Monday, September 25, 2006

homesick

its funny because the last time i wrote on this blog, i was halfway around the world, seeing sights, experiencing a new culture, soaking up the travel life and i was just fine. and now here i sit one month after my return, on my couch, in my house, in my hometown and i am homesick.

i have this working theory that those of us who try to follow after jesus have a special awareness that we as humans are not ever really at home here on earth, in these lives, in these bodies, there situations. based on that one part in 1 peter where it says something about us being aliens, foregeiners in a strange land, i have formulated this idea that no matter how hard we try, we wont ever feel totally like we are home, that we will always be yearning for a place that we cant quite get to yet.

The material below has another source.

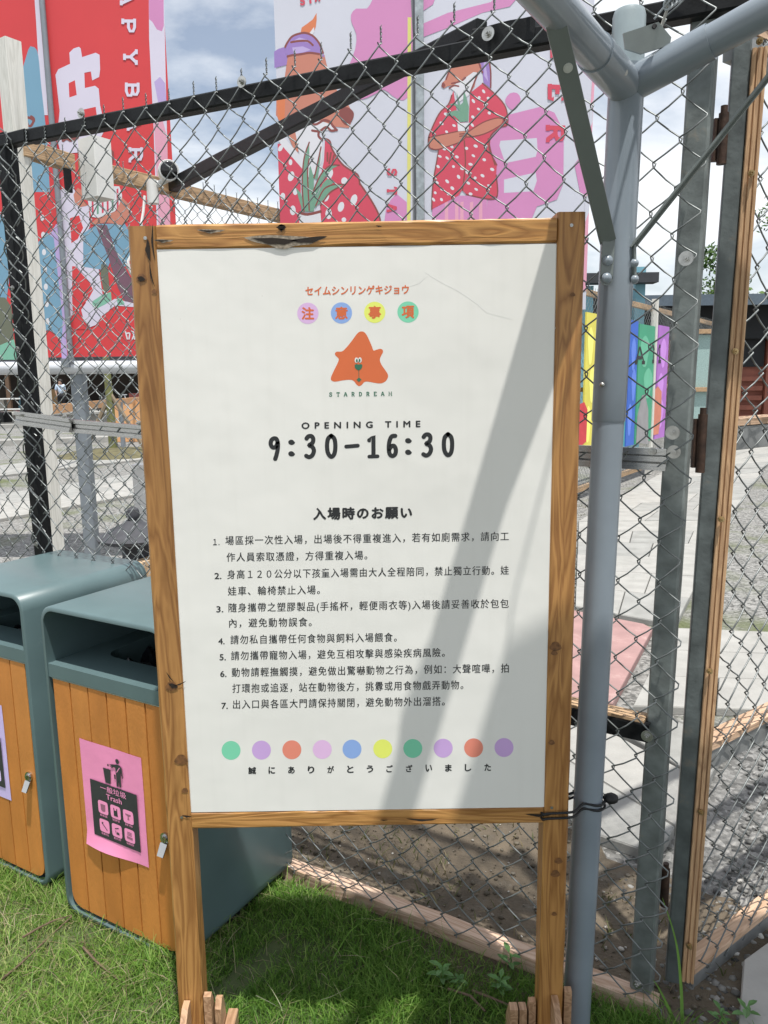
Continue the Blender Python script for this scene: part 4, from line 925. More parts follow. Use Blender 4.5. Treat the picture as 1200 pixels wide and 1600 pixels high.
    # lock
    mb = MB(); c = Vector((x1-.024, .0045, .315)); mb.disc(c, (0, -1, 0), .0125, .005, 20); mb.disc(c+Vector((0, -.005, 0)), (0, -1, 0), .0085, .004, 16); mb.box((c.x-.0012, -.0062, c.z-.006), (c.x+.0012, -.0045, c.z+.006))
    mb.add([(c.x-.009, -.004, c.z-.010), (c.x+.011, -.004, c.z-.010), (c.x+.008, -.016, c.z-.036), (c.x-.010, -.016, c.z-.036), (c.x-.009, -.001, c.z-.010), (c.x+.011, -.001, c.z-.010), (c.x+.008, -.013, c.z-.036), (c.x-.010, -.013, c.z-.036)],
           [(0, 1, 2, 3), (7, 6, 5, 4), (0, 4, 5, 1), (1, 5, 6, 2), (2, 6, 7, 3), (3, 7, 4, 0)]); mb.build('lock', mat('chrome_lock', (.55, .55, .55), .2, 1, .1), t, True)
    MB().box((-BW/2+.02, .02, .0), (BW/2-.02, BD-.02, .010)).build('base', black_r, t)
    return t
def notice(t, u0, u1, z0, z1, pcol, kind):
    """paper sheet taped on the door; local frame of the bin"""
    pm_ = mat('paper_'+kind, pcol, .55, 0, .03, 12, .3, 20)
    V = []; n_ = 9
    for i in range(n_):
        for j in range(n_):
            a = i/(n_-1); c = j/(n_-1); curl = .03*max(0, .11-c)*(1+math.sin(a*5)) if kind == 'pink' else 0
            V.append((u0+(u1-u0)*a, .0035-curl*1.6-.0008*math.sin(a*9)*math.sin(c*7), z0+(z1-z0)*c))
    mb = MB(); mb.add(V, [(i*n_+j, (i+1)*n_+j, (i+1)*n_+j+1, i*n_+j+1) for i in range(n_-1) for j in range(n_-1)])
    sh = mb.build('notice_sheet', pm_, t, True)
    fr = lambda a, c, o=0.: Vector((u0+(u1-u0)*a, .0012-o, z0+(z1-z0)*c))
    dk = mat('charcoal_ink', (.035, .038, .042), .55)
    mb = MB(); mb.flat([fr(.14, .12), fr(.90, .12), fr(.90, .65), fr(.14, .65)])
    # person throwing litter into a bin
    mb.flat([fr(.38, .80), fr(.505, .80), fr(.485, .665), fr(.405, .665)])
    mb.flat([fr(.625+.03*math.cos(q), .90+.0235*math.sin(q)) for q in [i*math.pi/8 for i in range(16)]])
    mb.flat([fr(.58, .865), fr(.66, .87), fr(.69, .85), (fr(.70, .76)), fr(.685, .755), fr(.675, .82), fr(.665, .80), fr(.66, .67), fr(.63, .665), fr(.625, .74), fr(.615, .665), fr(.585, .665), fr(.59, .78), fr(.585, .835), fr(.535, .835), fr(.49, .85), fr(.485, .84), fr(.535, .82)])
    mb.flat([fr(.455, .845), fr(.475, .85), fr(.48, .83), fr(.46, .825)]); mb.flat([fr(.555, .77), fr(.58, .77), fr(.578, .73), fr(.558, .73)])
    mb.build('printed_panel', dk, sh)
    pk = mat('print_reverse_'+kind, tuple(min(1, c*1.15) for c in pcol), .55, var=.02)
    mb = MB(); mb2 = MB(); mb3 = MB()
    mb.flat([fr(.60, .80, .0003), fr(.655, .852, .0003), fr(.662, .848, .0003), fr(.605, .794, .0003)]); mb.build('printed_sash', pk, sh)
    for r_ in range(2):
        for c_ in range(3):
            cx = .33+c_*.205; cz = .415-r_*.175; w_ = .082; h_ = .062; mb = MB()
            mb.flat([fr(cx+sx*(w_-.02*(1-abs(math.cos(a)))) if 0 else cx+math.copysign(abs(math.cos(a))**.35, math.cos(a))*w_, cz+math.copysign(abs(math.sin(a))**.35, math.sin(a))*h_, .0003) for a in [i*math.pi/10+.05 for i in range(20)]]); mb.build('printed_icon_tile', pk, sh)
    ic = lambda cx, cz, pts, m_: m_.flat([fr(cx+a*.05, cz+b_*.038, .0006) for a, b_ in pts])
    gy = mat('icon_grey_'+kind, tuple(.35*c+.03 for c in pcol), .6)
    ic(.33, .415, [(-.8, .8), (.8, .8), (.7, -.7), (.3, -1), (-.3, -1), (-.7, -.7)], mb3)
    ic(.535, .415, [(-.6, 1), (-.35, .9), (-.3, .4), (.3, .4), (.35, .9), (.6, 1), (.7, -1), (-.6, -1)], mb2)
    ic(.74, .415, [(-.9, .7), (.9, .7), (.8, .4), (.1, .1), (.3, -.7), (-.3, -.7), (-.1, .1), (-.8, .4)], mb3)
    ic(.33, .24, [(-.8, .9), (-.3, .8), (-.4, .4), (.9, -.8), (.8, -1), (-.6, .3), (-.9, .5)], mb2)
    ic(.535, .24, [(-.7, .5), (.6, .9), (.7, .7), (-.5, .3)], mb2); ic(.535, .24, [(.1, -.2), (.7, -.4), (.8, -.9), (-.2, -.9)], mb2); ic(.535, .24, [(-.6, .0), (-.3, .0), (-.1, -.8), (-.5, -.5)], mb3)
    for yy in (.7, .35, 0): ic(.74, .24, [(-.7, yy), (.7, yy), (.7, yy+.2), (-.7, yy+.2)], mb3)
    ic(.74, .24, [(-.9, -.2), (.9, -.3), (.9, -.9), (-.9, -.8)], mb3)
    mb2.build('printed_icon', dk, sh)['kind'] = 'stuff'; mb3.build('printed_icon', gy, sh)['kind'] = 'stuff'
    FR = lambda a, c: fr(a, c, .0005)
    if kind == 'pink':
        text_on('一般垃圾', .31, .73, .605, .058, pk, FR, sh, bold=.01, spacing=1.05, up_=True); text_on('Trash', .40, .65, .535, .05, pk, FR, sh, bold=.012, up_=True)
        for cx, cz, s_ in [(.33, .338, '廢紙類'), (.535, .338, '塑膠袋'), (.74, .338, '尿布'), (.33, .163, '廢棄物品'), (.535, .163, '飲料杯'), (.74, .163, '保麗龍類')]:
            text_on(s_, cx-.06, cx+.06, cz, .022, pk, FR, sh, up_=True)
    else:
        text_on('資源回收', .31, .73, .605, .058, pk, FR, sh, bold=.01, spacing=1.05, up_=True); text_on('Recycle', .38, .67, .535, .05, pk, FR, sh, bold=.012, up_=True)
    return sh
def place_bin(t, p, ang): t.location = p; t.rotation_euler = (0, 0, ang)
bdir = Vector((.866, -.5, 0)); bn = Vector((.5, .866, 0)); bfr = Vector((-.487, 1.544, 0))
bA = make_bin('teal litter bin with pink general waste notice, beside the notice board post', (0, 0, 0)); notice(bA, -.103, .100, .222, .489, srgb(243, 150, 192), 'pink')
bB = make_bin('teal litter bin with lavender notice, at the left end of the pair', (0, 0, 0)); notice(bB, -.103, .072, .222, .489, srgb(206, 190, 238), 'lavender')
place_bin(bA, bfr+bdir*(-.168), rad(-30)); place_bin(bB, Vector((-.876, 1.802, 0))+bdir*(-.212), rad(-30))
# ================================================================== REAR FENCE
fb = thing('rear_fence', (pB+dB*2)[:], 'taller chain link fence with timber top rail running away behind the board', 'fence')
def Bpt(t, z, off=0.): v = pB+dB*t+nB*off; v.z = z; return v      # +off is the camera side (right of the run)
wB = fence_wood('rear_rail_wood', angB)
def sB(x, y): return (PL(x, y, pB, nB)-pB).dot(dB)
MB().beam(Bpt(-.02, 2.215), Bpt(sB(112, 262), 2.205), .05, .062, side=nB, ch=.08, seg=6, jit=.001).build('top_rail', wB, fb)
MB().beam(Bpt(sB(112, 262)+.05, 2.20), Bpt(sB(272, 300), 2.205), .05, .062, side=nB, ch=.08, seg=6, jit=.001).build('top_rail', wB, fb)
MB().beam(Bpt(sB(274, 300), 2.20), Bpt(14.5, 2.2), .05, .062, side=nB, ch=.08, seg=18, jit=.001).build('top_rail', wB, fb)
MB().beam(Bpt(.0, .10), Bpt(14.5, .10), .05, .062, side=nB, ch=.08, seg=18, jit=.001).build('bottom_rail', wB, fb)
MB().beam(Bpt(5, 1.18), Bpt(14.5, 1.18), .04, .05, side=nB, ch=.08, seg=10, jit=.001).build('middle_rail', wB, fb)
MB().beam(Vector((-1.405, 3.19, 0)), Vector((-1.405, 3.19, 2.60)), .066, .066, side=dB, ch=.06, seg=10, jit=.001).build('post', white_w, fb)
for t_ in (4.8, sB(1015, 545)): MB().beam(Bpt(t_, 0, .05), Bpt(t_, 2.32, .05), .075, .075, side=dB, ch=.06).build('post', white_w, fb)
chain_mesh('wire_mesh', Bpt(.02, 0, .034), dB, -nB, 3.4, .12, 2.245, .076, .078, .0017, 4, wire_far, fb, amp=.003, damp=.012, seed=5, a=.003)
chain_mesh('wire_mesh', Bpt(3.45, 0, .034), dB, -nB, 11.0, .12, 2.245, .076, .078, .0017, 3, wire_far, fb, amp=.003, damp=.01, seed=6, a=.003, mid=False)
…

its so deceiving, because we can be satiated with so many things of this life... we get used to certain comforts, certain expected ways of being, certain certainties. but nothing ever remains really constant. and when they do for awhile, we are bored and complain of stagnancy. its like, deep down we are just uncomfortable with this place- our souls, our very beings know something is wrong- but we just keep trying to cover that up and move from one feeling of comfort to the next.

when we lose a comfort that we got used to, especially a big one, like a person we love, or a place we counted on, or a way of being in the world that was easy... it devastates us. reminds us of our transience. shakes out the false comfort and leaves us with the reality of our own human desitution. we are so poor on our own. even with money, even with a job, a car, people around. we are just left lacking in so many ways.

this following after jesus thing.... its so real. its easy to follow after him sometimes, when you can see the instant results of difficulty. usually thats how it works for me. something terrible happens- a loss, a hard conversation, a period of confusion- and i begin analyzing it, looking for reasons, trying to see patterns, make sense of it. so many times, i can see in part why it seems like things happen. and many times, its not like i reason it out shallowly- many times i conclude that the answer is that this adversity is supposed to make me more like my maker. that i am sharing in his suffering to some degree. that my character is being refined. which is all well and good in retrospect, right? but in the midst of it, you are mess. you FEEL IT. because your a human.

i am so homesick right now. and no amount of reasons can make that feeling go away.